See How They Run Freebie and the Bean Confess, Fletch Weird: The Al Yankovic Story The Unforgiven

It doesn’t exactly build a better Mousetrap, but SEE HOW THEY RUN is silly and playful almost-deconstruction of the whodunnit. The cast is obviously having a lot of fun with the material.

Even by the somewhat lax standards of the day, when a car crash could pass for high comedy and racist or homophobic jokes were as casual as could be, FREEBIE AND THE BEAN is pretty dreadful. Chaotic and confusing, baffling even, with wild and messy swings in tone and not a likable, realistic, or even amusing character anywhere in sight.

CONFESS, FLETCH is a lot of fun, and John Hamm is good in the role. Sure, I’d watch another one of these, if they ever actually get to continue the series. (They do a little last-minute leg-work to set up Fletch’s Fortune, a book I didn’t much like but could see them updating well.)

I’m not sure WEIRD: THE AL YANKOVIC STORY ever truly rises above the level of bit, but it’s a funny bit, and it does take it to some incredibly absurd and silly levels, thanks to an incredibly game cast.

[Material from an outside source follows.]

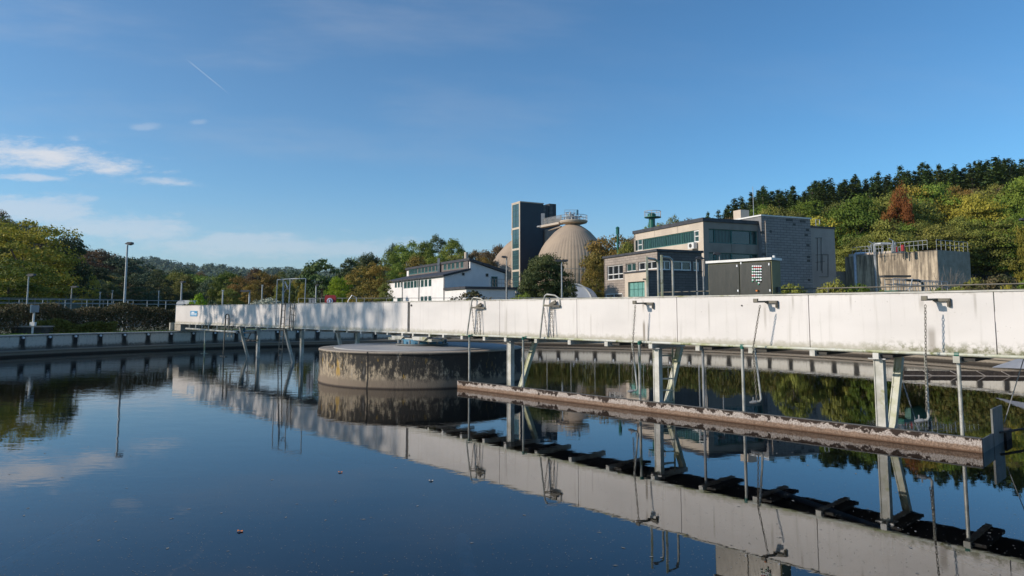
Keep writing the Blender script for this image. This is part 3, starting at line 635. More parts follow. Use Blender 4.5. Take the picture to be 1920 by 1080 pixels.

THE UNFORGIVEN is too long, and the complicated things it wants to say about Native Americans and racism are themselves complicated by no Native Americans actually being in the cast. (And there’s a weird, kind of off-putting romance thread running through the story.) But there are good things about the movie, particularly Lancaster and Hepburn’s performances.

CAUSEWAY is a slow and quiet movie about the weight of trauma, and I liked it a lot. Jennifer Lawrence and Brian Tyree Henry are both very good in it.